Yeah, that should work. We just need to think of names.

> 
> Also, while I agree we should have a media query on this topic, is this the right way to slice the problem?
> Maybe we should parallel the approach suggested for round display, and let you specify a color (in CIE-Lab) or a color space profile, and have the media query tell you whether or not the display can handle it.

But what does "handle" mean? A display can handle anything really. If you're asking "does this display completely cover the gamut available to this profile?" then the answer might be yes, but it might be "close enough". And then people would need to know what profile to ask for.
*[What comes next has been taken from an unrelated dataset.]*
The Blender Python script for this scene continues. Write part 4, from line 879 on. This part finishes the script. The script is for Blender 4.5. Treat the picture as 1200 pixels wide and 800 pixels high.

In your case you're asking if a particular color is handled, but that's pretty much the same question. We'd need to ask how far off the requested color the final color is. And I expect different displays have slightly different supported profiles. 

I think we can really only talk in generalities. That's why I said "sRGB range or about", "P3 range or about", etc. Basically ok, good, better, betterer, etc. This might be a mistake, but I don't think we can be more specific.

> 
> 
>> 2. The specification already says that values outside the sRGB space are supported. We're thinking of turning this on in WebKit soonish, but have some fears that there is content out there that might change as a result. You could argue that such declarations are probably an error, but you never know. It's also not yet clear how an author will calculate these values, considering popular imaging software doesn't provide them (e.g. photoshop clamps the RGB values and gives you a warning).
> 
> Also, if you're specifying values outside of the color space used by the display (sRGB), don't you need to chose on a rendering intent to have any idea what these are supposed to be displayed as?

This is a good question. I assumed that the transfer function for sRGB would allow values outside the range to convert into something meaningful. I'm not sure if that is correct.

> 
>> 3. We suggested adding a form of the rgb() function that takes a fourth parameter that names a colorspace. The name might come from an @color-profile rule, and we might have some hard-coded names. FWIW, we think that we should wait to see if Comment 2 works in practice before adding new syntax. And we'd need to decide what hard-coded profiles are useful ("AdobeRGB" was mentioned, although that seems to be designed for CYMK workflows - DCI P3 could be more appropriate).
> 
> We also said that having this "fourth" parameter be the first one would make things more flexible, allowing color space with 3 parameters (rgb), 4 parameters (cmyk), or even a single parameter (pantone, or other named colors).

I remember this discussion, but shouldn't this be a new function - such as defined-color(profile, params...). The rgb function clearly takes three value parameters.